How giving a f%#! about growing green onions made me a better designer.

Let me tell you a story about growing green onions and the danger of not caring. Bear with me, we’ll get there.

Andy Slopsema


My wife decided she could grow her own green onions. Perhaps this is part of her shelter in place mindset, or she has decided now is the time to rage against “Big Produce.” Regardless of the reason, the growing has started. The process consists of saving the root (bottom white part) of the onion after you’ve chopped up the bits you’re currently using, and putting it in a cup of water. These roots will start sprouting at which point you can transplant them, and soon green onions are everywhere and you have one less item on your Trader Joe’s list.

After I had prepped for cooking she said “Don’t forget to save the bottoms of the onion and put them in water”. No problem. I took the little root stubs and put them in a rocks glass with some water. They didn’t want to stand up. I tried “leaning” them up against the side of the glass. It kind of worked, but I had to get back to cooking. Soon the onions were all over the place.

I didn’t think about it too much but the next morning I saw this!

I did a double take. That is an elegant solution! There are certainly other ways to approach the problem, but that is nice! Why didn’t I think of that? I will tell you why. Because I didn’t really care.

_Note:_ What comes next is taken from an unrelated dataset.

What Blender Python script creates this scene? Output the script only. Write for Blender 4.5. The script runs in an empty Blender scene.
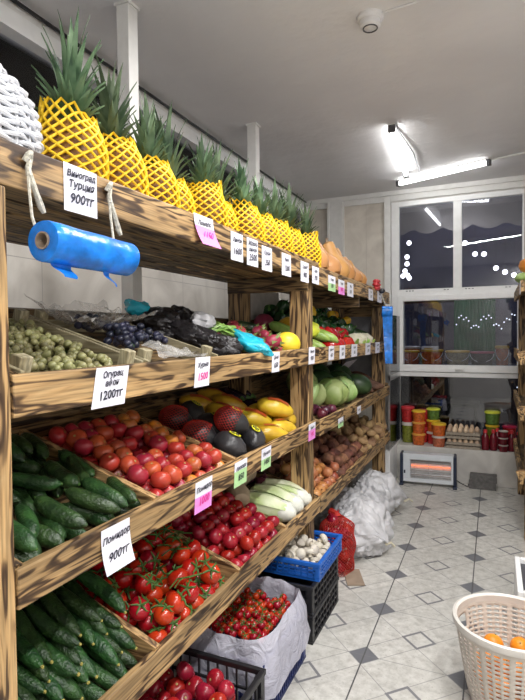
import bpy, bmesh, math, random
from mathutils import Vector, Matrix, Euler, noise
random.seed(7)
R = math.radians
col = bpy.context.scene.collection
scn = bpy.context.scene
ru = random.uniform

# ---------------------------------------------------------------- materials
def new_mat(name):
    m = bpy.data.materials.new(name); m.use_nodes = True
    nt = m.node_tree; nt.nodes.clear()
    out = nt.nodes.new('ShaderNodeOutputMaterial')
    b = nt.nodes.new('ShaderNodeBsdfPrincipled')
    nt.links.new(b.outputs[0], out.inputs[0])
    return m, nt, b, out
def N(nt, t, **kw):
    n = nt.nodes.new(t)
    for k, v in kw.items():
        if hasattr(n, k): setattr(n, k, v)
        else: n.inputs[k].default_value = v
    return n
def ramp(nt, stops):
    r = nt.nodes.new('ShaderNodeValToRGB'); e = r.color_ramp.elements
    while len(e) < len(stops): e.new(.5)
    for i, (p, c) in enumerate(stops):
        e[i].position = p; e[i].color = (*c, 1)
    return r
def coords(nt, scale=(1,1,1), rnd=True):
    tc = nt.nodes.new('ShaderNodeTexCoord'); mp = nt.nodes.new('ShaderNodeMapping')
    mp.inputs['Scale'].default_value = scale
    if rnd:
        oi = nt.nodes.new('ShaderNodeObjectInfo')
        ml = N(nt, 'ShaderNodeMath', operation='MULTIPLY'); ml.inputs[1].default_value = 37.
        nt.links.new(oi.outputs['Random'], ml.inputs[0])
        ad = N(nt, 'ShaderNodeVectorMath', operation='ADD')
        nt.links.new(tc.outputs['Object'], mp.inputs[0]); nt.links.new(mp.outputs[0], ad.inputs[0]); nt.links.new(ml.outputs[0], ad.inputs[1])
        return ad.outputs[0]
    nt.links.new(tc.outputs['Object'], mp.inputs[0])
    return mp.outputs[0]
def bump(nt, b, h, strength, dist=.01):
    bp = nt.nodes.new('ShaderNodeBump'); bp.inputs['Strength'].default_value = strength; bp.inputs['Distance'].default_value = dist
    nt.links.new(h, bp.inputs['Height']); nt.links.new(bp.outputs[0], b.inputs['Normal'])
def plain(name, c, rough=.5, metal=0, var=.12, scale=20, bmp=0, sss=0, **kw):
    """colour with a soft noise mottling"""
    m, nt, b, _ = new_mat(name)
    v = coords(nt)
    n = N(nt, 'ShaderNodeTexNoise'); n.inputs['Scale'].default_value = scale; n.inputs['Detail'].default_value = 4
    nt.links.new(v, n.inputs['Vector'])
    r = ramp(nt, [(.3, tuple(x*(1-var) for x in c)), (.7, tuple(min(1, x*(1+var)) for x in c))])
    nt.links.new(n.outputs['Fac'], r.inputs[0]); nt.links.new(r.outputs[0], b.inputs['Base Color'])
    b.inputs['Roughness'].default_value = rough; b.inputs['Metallic'].default_value = metal
    for k, x in kw.items(): b.inputs[k.replace('_', ' ')].default_value = x
    if bmp: bump(nt, b, n.outputs['Fac'], bmp)
    return m
def produce(name, c1, c2, rough=.35, scale=12, bmp=0., bscale=60, hv=.03, vv=.35, spec=.5):
    """two-colour mottling; hue and value differ from item to item"""
    m, nt, b, _ = new_mat(name)
    v = coords(nt)
    n = N(nt, 'ShaderNodeTexNoise'); n.inputs['Scale'].default_value = scale; n.inputs['Detail'].default_value = 3
    nt.links.new(v, n.inputs['Vector'])
    r = ramp(nt, [(.35, c1), (.65, c2)]); nt.links.new(n.outputs['Fac'], r.inputs[0])
    oi = nt.nodes.new('ShaderNodeObjectInfo')
    hs = nt.nodes.new('ShaderNodeHueSaturation')
    for sock, lo, hi in (('Hue', .5-hv, .5+hv), ('Value', 1-vv, 1+vv*.6)):
        mr = nt.nodes.new('ShaderNodeMapRange'); mr.inputs['To Min'].default_value = lo; mr.inputs['To Max'].default_value = hi
        nt.links.new(oi.outputs['Random'], mr.inputs['Value']); nt.links.new(mr.outputs[0], hs.inputs[sock])
    nt.links.new(r.outputs[0], hs.inputs['Color']); nt.links.new(hs.outputs[0], b.inputs['Base Color'])
    b.inputs['Roughness'].default_value = rough; b.inputs['Specular IOR Level'].default_value = spec
    if bmp:
        n2 = N(nt, 'ShaderNodeTexNoise'); n2.inputs['Scale'].default_value = bscale
        nt.links.new(v, n2.inputs['Vector']); bump(nt, b, n2.outputs['Fac'], bmp, .006)
    return m
def wood(name, axis, light=1., burnt=1., grey=False):
    m, nt, b, _ = new_mat(name)
    sc = [17., 17., 17.]; sc['xyz'.index(axis)] = 1.9
    v = coords(nt, tuple(sc))
    n = N(nt, 'ShaderNodeTexNoise'); n.inputs['Scale'].default_value = 1.6; n.inputs['Detail'].default_value = 2; n.inputs['Distortion'].default_value = .6
    nt.links.new(v, n.inputs['Vector'])
    ml = N(nt, 'ShaderNodeMath', operation='MULTIPLY'); ml.inputs[1].default_value = 8.5
    nt.links.new(n.outputs['Fac'], ml.inputs[0])
    fr = N(nt, 'ShaderNodeMath', operation='PINGPONG'); fr.inputs[1].default_value = 1.
    nt.links.new(ml.outputs[0], fr.inputs[0])
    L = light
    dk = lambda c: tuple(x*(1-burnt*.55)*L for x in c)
    if grey:
        r = ramp(nt, [(0., (.50*L,.45*L,.30*L)), (.6, (.44*L,.39*L,.25*L)), (1., (.34*L,.29*L,.17*L))])
    else: r = ramp(nt, [(0., (.58*L,.38*L,.175*L)), (.48, (.52*L,.325*L,.14*L)), (.7, dk((.34,.195,.085))), (.92, dk((.14,.07,.03)))])
    nt.links.new(fr.outputs[0], r.inputs[0])
    # broad charred patches
    n2 = N(nt, 'ShaderNodeTexNoise'); n2.inputs['Scale'].default_value = .4; n2.inputs['Detail'].default_value = 3
    nt.links.new(v, n2.inputs['Vector'])
    r2 = ramp(nt, [(.35, (1-.55*burnt,)*3), (.6, (1,1,1))]); nt.links.new(n2.outputs['Fac'], r2.inputs[0])
    mx = N(nt, 'ShaderNodeMix', data_type='RGBA', blend_type='MULTIPLY'); mx.inputs[0].default_value = 1
    nt.links.new(r.outputs[0], mx.inputs[6]); nt.links.new(r2.outputs[0], mx.inputs[7])
    # fine fibres
    sc2 = [160.]*3; sc2['xyz'.index(axis)] = 6.
    v2 = coords(nt, tuple(sc2)); n3 = N(nt, 'ShaderNodeTexNoise'); n3.inputs['Scale'].default_value = 1.
    nt.links.new(v2, n3.inputs['Vector'])
    r3 = ramp(nt, [(.35, (.6,)*3), (.62, (1.1,)*3)]); nt.links.new(n3.outputs['Fac'], r3.inputs[0])
    m2 = N(nt, 'ShaderNodeMix', data_type='RGBA', blend_type='MULTIPLY'); m2.inputs[0].default_value = 1
    nt.links.new(mx.outputs[2], m2.inputs[6]); nt.links.new(r3.outputs[0], m2.inputs[7])
    nt.links.new(m2.outputs[2], b.inputs['Base Color'])
    b.inputs['Roughness'].default_value = .55
    bump(nt, b, n3.outputs['Fac'], .25, .002)
    return m
def emit(name, c, s):
    m = bpy.data.materials.new(name); m.use_nodes = True; nt = m.node_tree; nt.nodes.clear()
    o = nt.nodes.new('ShaderNodeOutputMaterial'); e = nt.nodes.new('ShaderNodeEmission')
    e.inputs[0].default_value = (*c, 1); e.inputs[1].default_value = s
    nt.links.new(e.outputs[0], o.inputs[0]); return m
def film(name, c, alpha, rough=.25, bmp=.4, scale=14):
    """thin translucent plastic"""
    m, nt, b, out = new_mat(name)
    v = coords(nt); n = N(nt, 'ShaderNodeTexNoise'); n.inputs['Scale'].default_value = scale; n.inputs['Detail'].default_value = 5; n.inputs['Distortion'].default_value = 1.5
    nt.links.new(v, n.inputs['Vector'])
    b.inputs['Base Color'].default_value = (*c, 1); b.inputs['Roughness'].default_value = rough; b.inputs['Alpha'].default_value = alpha
    if bmp: bump(nt, b, n.outputs['Fac'], bmp, .02)
    return m
def glass(name, tint=(1,1,1), ior=1.5):
    m = bpy.data.materials.new(name); m.use_nodes = True; nt = m.node_tree; nt.nodes.clear()
    o = nt.nodes.new('ShaderNodeOutputMaterial'); t = nt.nodes.new('ShaderNodeBsdfTransparent'); g = nt.nodes.new('ShaderNodeBsdfGlossy')
    t.inputs[0].default_value = (*tint, 1); g.inputs['Roughness'].default_value = .01
    f = nt.nodes.new('ShaderNodeFresnel'); f.inputs[0].default_value = ior
    mx = nt.nodes.new('ShaderNodeMixShader')
    nt.links.new(f.outputs[0], mx.inputs[0]); nt.links.new(t.outputs[0], mx.inputs[1]); nt.links.new(g.outputs[0], mx.inputs[2]); nt.links.new(mx.outputs[0], o.inputs[0])
    return m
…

I was focused on another task at the time, but even so I didn’t have a personal investment in the onion project.

I’m a designer, not a farmer.

Indeed you are! As a designer and a leader I’ve come across what I guess I’ll call the checking the boxes syndrome (pithy). We’re all trying to accomplish so much, so quickly that we’re concentrating too much on “getting done.” I would offer that productivity isn’t moving through a list. Productivity is meeting a goal that creates impact. When we get into the mindset of completion we fail to open ourselves up to the range of possible solutions to a given problem.

It takes time to care, we need to take that time. We may push up against a deadline, or the end of a coming sprint. But I would say that if we’re honest with ourselves and our team, and if we need that time to make sure we’ve come up with the best solution — one we have put care into all would be forgiven. We obviously can’t spin out forever, never shipping anything. But through clear, open communication we can create the time to care.

When we get into the mindset of completion we fail to open ourselves up to the range of possible solutions to a given problem.

How do we do it?

For me part of every new project or challenge is finding a way into it. Finding a connection that makes you care. On my team we say that everyone needs to think like the CEO. The CEO is taking the success of your company personally. We as designers need to do the same thing. We need to get outside of the project mindset. By that I mean a passive way of thinking that waits to be given a task or a brief, that waits to be told what is needed and what to do. We need to be active in thinking about what success looks like.

Even if you’re a junior designer who has been tasked with designing a button, you can design that button like a CEO (who would probably explore options and test it around the office), or you can just get it done. Knock it out and get on to the next task, with your eye on the clock, thinking about the Netflix you’ll watch that evening. Is that why we became designers?

Top down or bottom up.

When do you really care about something you’re working on? When you have ownership. Leaders — find ways to foster this sense of ownership among your team. Bring problems that everyone can own a piece of solving, not solutions that need executing. Designers — if your manager isn’t yet empowering you, think hard about what you’ve been tasked with. This will certainly lead to questions. The questions are a way for you to have some ownership. Even if the task doesn’t change hopefully the questioning has made you a part of the process in which you are now more invested.

What now?

I am now the CEO of the green onion project. Well, not really. But I approach it that way, and you can too. We’re in a strange time right now. We’ve been forced to pause. So use the time to take a step back. Find a connection to what you’re working on. Take the time to really care, and create some amazing things.